Marchand told the cabinet the FLQ had become "a state within a state," that it was heavily armed and preparing to blow up two tonnes of dynamite in Montreal. The documents confirm that Marchand and the late Gérard Pelletier were assigned by the cabinet to vet the list of potential insurrectionists targeted for arrest. The role played by the two men - Marchand, former president of the Confederation of National Trade Unions, and Pelletier, former editor of the union's newspaper and later of La Presse - is often cited in Quebec as one of the most painful episodes of the October crisis. Many on the list, such as labour firebrand Michel Chartrand, who was imprisoned, poet and later MNA Gérald Godin and singer Pauline Julien, also detained, were former friends and colleagues.

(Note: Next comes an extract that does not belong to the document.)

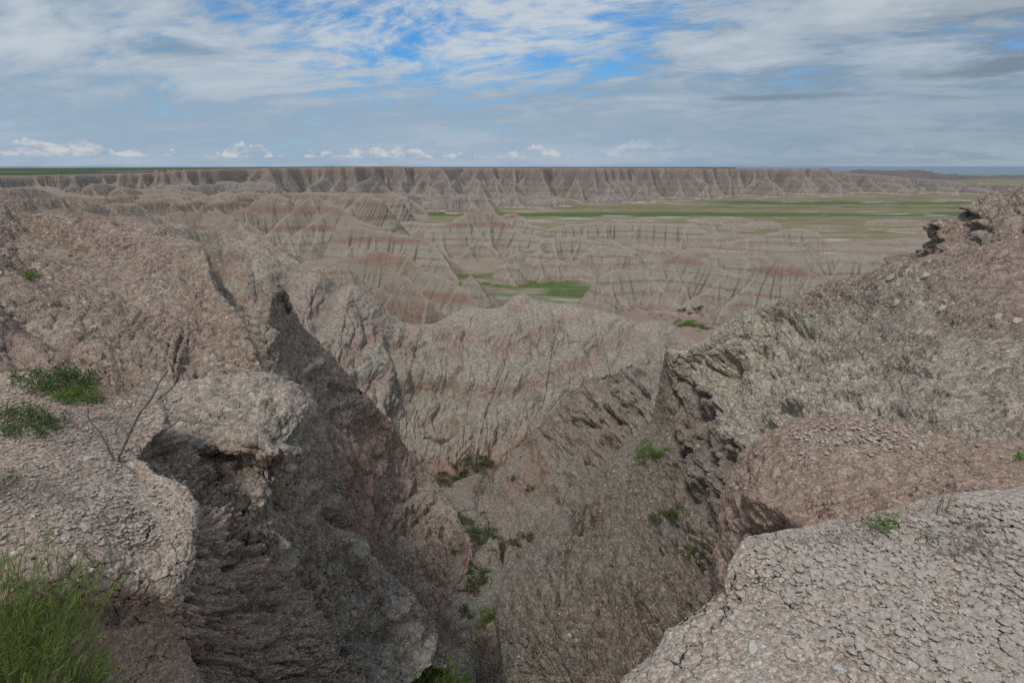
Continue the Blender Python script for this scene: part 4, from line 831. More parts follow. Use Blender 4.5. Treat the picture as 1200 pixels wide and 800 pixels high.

A preoccupation with image, promotion of national unity and future political fall-out is omnipresent in the documents.

"The Quebec situation and the death of Mr. Laporte should be used to weld the country together and strengthen Canadian unity," the minutes of an Oct. 18 cabinet meeting, the day the murdered minister's body was found in the trunk of a car, conclude.

"Should the funeral of Mr. Laporte become a national affair, it would be a rare occasion to crystalize the feelings of Canadians on the current events," a summary of cabinet discussions says.

The documents call for the funeral to be carefully stage-managed. But some cabinet ministers balked at overly obvious exploitation of the tragedy.

In the cabinet report of Trudeau's meetings with others on the subject of the War Measures Act, his sense of humour comes through clearly. The late Tory prime minister John Diefenbaker, then sitting as an MP, was among those consulted and "it appeared that he was mainly objecting to the army wearing helmets in the federal capital," Trudeau was reported as saying.

"The Prime Minister (Trudeau) suggested that perhaps they wear something else, at least in sight of Mr. Diefenbaker."